Your task is to gather the lines below that hold the string "scene".
··· Given data
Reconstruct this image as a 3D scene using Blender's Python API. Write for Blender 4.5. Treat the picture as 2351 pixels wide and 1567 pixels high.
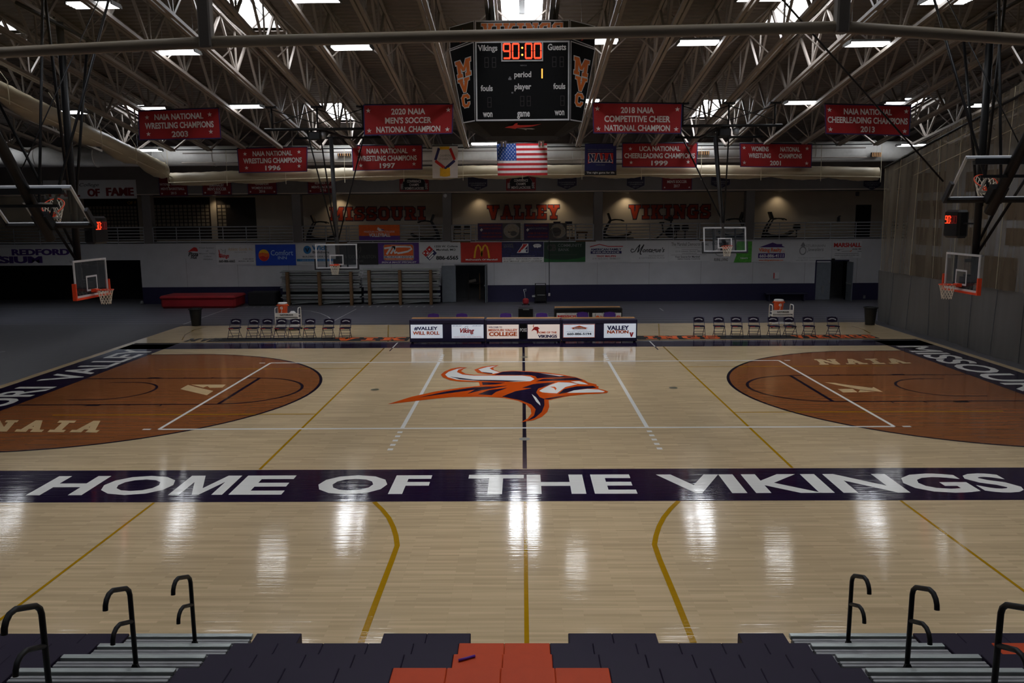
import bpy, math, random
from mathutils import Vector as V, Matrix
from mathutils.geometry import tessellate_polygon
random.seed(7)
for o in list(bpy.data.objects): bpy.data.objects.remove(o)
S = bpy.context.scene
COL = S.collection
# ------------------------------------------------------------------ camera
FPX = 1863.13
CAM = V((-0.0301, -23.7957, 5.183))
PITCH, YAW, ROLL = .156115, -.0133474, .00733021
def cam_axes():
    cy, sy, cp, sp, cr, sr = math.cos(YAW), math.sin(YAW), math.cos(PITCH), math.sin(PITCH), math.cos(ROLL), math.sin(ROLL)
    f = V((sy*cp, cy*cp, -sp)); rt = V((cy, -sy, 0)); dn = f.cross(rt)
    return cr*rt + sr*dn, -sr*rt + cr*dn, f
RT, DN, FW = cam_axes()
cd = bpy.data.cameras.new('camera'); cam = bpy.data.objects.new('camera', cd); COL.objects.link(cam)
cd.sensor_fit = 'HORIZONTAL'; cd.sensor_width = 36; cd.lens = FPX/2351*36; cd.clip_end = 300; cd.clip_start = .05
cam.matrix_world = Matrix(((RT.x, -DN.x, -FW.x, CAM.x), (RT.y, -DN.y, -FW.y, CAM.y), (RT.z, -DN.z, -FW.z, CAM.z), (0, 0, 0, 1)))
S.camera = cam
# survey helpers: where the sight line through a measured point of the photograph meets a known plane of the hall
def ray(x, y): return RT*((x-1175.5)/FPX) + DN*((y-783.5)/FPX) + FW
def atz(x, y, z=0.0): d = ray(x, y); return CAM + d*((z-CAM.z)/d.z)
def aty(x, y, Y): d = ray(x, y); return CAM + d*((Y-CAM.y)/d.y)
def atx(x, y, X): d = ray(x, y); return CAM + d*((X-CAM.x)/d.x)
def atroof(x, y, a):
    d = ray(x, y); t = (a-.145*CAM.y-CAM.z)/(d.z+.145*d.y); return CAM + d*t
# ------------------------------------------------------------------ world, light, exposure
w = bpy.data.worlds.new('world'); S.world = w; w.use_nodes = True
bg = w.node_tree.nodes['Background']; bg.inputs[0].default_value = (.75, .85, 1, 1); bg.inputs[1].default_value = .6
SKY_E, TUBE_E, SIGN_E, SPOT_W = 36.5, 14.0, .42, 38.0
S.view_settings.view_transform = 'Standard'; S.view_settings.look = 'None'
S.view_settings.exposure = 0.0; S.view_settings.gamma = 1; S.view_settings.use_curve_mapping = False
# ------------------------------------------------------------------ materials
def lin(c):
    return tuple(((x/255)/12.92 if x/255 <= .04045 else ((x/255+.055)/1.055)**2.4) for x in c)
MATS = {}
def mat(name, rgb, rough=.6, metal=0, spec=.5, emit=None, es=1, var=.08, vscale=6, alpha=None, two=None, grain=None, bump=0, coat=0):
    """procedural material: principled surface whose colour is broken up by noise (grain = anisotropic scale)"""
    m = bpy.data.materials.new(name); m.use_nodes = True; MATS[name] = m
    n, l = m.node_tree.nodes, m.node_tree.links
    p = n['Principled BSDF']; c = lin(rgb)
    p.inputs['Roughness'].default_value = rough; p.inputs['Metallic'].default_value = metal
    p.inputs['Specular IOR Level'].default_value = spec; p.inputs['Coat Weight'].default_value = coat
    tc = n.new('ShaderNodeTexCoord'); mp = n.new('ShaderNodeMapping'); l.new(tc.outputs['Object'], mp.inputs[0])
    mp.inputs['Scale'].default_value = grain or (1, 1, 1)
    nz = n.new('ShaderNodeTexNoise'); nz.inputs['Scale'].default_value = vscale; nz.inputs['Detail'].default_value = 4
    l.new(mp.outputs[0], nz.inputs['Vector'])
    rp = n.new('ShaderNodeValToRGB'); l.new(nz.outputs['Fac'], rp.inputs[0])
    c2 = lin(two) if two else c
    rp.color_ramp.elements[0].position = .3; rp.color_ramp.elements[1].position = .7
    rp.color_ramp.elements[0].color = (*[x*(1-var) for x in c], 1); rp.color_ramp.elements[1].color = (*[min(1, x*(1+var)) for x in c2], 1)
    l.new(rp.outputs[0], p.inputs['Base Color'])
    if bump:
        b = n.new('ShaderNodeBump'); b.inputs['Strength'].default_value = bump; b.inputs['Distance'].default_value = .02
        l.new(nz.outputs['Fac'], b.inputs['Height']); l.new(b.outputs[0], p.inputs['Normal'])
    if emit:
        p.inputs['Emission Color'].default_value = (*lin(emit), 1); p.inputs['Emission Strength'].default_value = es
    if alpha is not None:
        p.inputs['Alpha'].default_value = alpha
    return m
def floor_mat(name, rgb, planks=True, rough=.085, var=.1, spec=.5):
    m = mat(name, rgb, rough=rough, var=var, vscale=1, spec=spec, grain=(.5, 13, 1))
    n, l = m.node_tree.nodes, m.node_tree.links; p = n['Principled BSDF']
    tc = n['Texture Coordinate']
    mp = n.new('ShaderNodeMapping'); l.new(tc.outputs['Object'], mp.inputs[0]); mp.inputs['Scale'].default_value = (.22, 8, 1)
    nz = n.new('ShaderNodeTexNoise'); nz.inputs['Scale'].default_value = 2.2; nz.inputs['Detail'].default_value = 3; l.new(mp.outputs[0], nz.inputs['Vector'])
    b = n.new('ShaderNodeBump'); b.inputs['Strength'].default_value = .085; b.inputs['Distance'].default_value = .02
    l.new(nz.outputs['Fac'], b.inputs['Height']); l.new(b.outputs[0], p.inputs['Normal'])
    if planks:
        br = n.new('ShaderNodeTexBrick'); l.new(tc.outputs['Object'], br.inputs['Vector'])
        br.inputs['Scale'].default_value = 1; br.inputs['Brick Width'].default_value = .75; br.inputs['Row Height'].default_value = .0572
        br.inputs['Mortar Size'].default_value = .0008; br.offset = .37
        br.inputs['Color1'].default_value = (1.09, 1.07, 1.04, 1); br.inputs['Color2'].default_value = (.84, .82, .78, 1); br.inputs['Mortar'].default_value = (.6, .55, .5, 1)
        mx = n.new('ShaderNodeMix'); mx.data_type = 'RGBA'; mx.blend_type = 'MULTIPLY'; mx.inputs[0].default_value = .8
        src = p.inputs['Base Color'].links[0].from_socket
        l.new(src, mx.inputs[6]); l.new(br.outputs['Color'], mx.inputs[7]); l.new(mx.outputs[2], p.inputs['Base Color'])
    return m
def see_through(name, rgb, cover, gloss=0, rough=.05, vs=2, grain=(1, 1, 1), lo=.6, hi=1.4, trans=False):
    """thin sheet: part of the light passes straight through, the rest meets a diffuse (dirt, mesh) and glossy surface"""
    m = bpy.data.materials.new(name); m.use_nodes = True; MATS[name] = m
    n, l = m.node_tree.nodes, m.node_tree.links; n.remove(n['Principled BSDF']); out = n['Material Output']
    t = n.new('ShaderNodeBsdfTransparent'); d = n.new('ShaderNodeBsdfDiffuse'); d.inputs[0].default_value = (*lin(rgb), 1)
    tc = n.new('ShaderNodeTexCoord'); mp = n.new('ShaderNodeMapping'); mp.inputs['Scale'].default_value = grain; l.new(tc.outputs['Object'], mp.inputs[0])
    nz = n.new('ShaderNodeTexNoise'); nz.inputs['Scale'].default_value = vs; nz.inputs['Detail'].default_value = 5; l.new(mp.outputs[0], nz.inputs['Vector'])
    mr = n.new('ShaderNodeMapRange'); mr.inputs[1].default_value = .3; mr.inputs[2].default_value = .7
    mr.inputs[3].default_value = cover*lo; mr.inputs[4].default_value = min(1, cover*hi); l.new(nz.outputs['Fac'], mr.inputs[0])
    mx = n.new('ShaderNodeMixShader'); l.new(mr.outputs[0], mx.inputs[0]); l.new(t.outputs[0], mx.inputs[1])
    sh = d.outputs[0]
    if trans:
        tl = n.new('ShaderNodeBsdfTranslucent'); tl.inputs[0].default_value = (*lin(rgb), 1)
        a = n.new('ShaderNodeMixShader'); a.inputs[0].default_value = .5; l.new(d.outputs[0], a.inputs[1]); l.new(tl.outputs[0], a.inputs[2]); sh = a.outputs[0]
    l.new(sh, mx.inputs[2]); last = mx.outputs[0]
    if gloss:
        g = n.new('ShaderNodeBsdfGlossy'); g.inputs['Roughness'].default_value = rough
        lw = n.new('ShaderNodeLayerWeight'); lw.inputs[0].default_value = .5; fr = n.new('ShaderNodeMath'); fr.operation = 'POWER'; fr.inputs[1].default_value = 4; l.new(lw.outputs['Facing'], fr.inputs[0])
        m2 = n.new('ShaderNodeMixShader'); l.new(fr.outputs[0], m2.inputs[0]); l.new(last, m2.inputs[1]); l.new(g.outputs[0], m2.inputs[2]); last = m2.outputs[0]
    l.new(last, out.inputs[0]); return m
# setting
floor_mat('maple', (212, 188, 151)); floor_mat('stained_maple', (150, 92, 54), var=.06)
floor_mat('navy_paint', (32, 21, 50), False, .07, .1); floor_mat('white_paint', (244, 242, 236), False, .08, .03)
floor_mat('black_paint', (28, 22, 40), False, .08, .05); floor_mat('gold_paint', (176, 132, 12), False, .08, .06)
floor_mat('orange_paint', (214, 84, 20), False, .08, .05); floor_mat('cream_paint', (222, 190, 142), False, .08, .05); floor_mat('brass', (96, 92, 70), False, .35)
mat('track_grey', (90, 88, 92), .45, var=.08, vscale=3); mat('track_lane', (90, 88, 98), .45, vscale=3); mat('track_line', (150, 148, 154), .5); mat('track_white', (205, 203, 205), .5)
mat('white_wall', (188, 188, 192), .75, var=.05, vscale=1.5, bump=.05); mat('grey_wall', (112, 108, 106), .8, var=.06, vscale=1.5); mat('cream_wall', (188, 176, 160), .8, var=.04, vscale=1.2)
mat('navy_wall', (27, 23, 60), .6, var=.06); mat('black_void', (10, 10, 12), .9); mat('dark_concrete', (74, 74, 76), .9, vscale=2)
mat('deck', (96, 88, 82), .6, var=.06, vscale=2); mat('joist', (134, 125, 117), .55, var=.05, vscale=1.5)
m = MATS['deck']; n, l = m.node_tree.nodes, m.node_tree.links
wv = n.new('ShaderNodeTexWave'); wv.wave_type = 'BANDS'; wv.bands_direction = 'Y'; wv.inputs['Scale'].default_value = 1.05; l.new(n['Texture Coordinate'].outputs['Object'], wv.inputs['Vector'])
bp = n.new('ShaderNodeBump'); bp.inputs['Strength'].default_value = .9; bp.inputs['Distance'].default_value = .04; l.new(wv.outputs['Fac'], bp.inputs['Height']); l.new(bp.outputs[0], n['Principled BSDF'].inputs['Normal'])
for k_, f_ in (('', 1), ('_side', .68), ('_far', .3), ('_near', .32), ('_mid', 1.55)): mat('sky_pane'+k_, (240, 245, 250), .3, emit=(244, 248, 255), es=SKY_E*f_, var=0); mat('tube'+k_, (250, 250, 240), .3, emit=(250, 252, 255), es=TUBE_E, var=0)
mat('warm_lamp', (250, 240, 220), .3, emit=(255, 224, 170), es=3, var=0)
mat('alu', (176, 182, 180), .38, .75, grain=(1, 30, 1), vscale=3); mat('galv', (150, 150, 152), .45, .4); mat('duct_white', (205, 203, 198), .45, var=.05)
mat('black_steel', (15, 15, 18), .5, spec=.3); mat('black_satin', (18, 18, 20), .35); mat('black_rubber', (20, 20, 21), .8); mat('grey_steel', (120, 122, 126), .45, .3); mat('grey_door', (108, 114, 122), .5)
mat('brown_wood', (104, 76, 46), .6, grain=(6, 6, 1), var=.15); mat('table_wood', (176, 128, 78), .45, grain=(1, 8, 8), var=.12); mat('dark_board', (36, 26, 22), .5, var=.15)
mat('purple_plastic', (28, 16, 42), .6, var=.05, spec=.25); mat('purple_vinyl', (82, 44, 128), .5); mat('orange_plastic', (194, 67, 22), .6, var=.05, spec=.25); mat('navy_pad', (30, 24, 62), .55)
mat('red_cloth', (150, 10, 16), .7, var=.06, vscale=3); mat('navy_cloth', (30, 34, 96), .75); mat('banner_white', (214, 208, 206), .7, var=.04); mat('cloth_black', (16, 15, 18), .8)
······
** Exercise output **
Reconstruct this image as a 3D scene using Blender's Python API. Write for Blender 4.5. Treat the picture as 2351 pixels wide and 1567 pixels high.
S = bpy.context.scene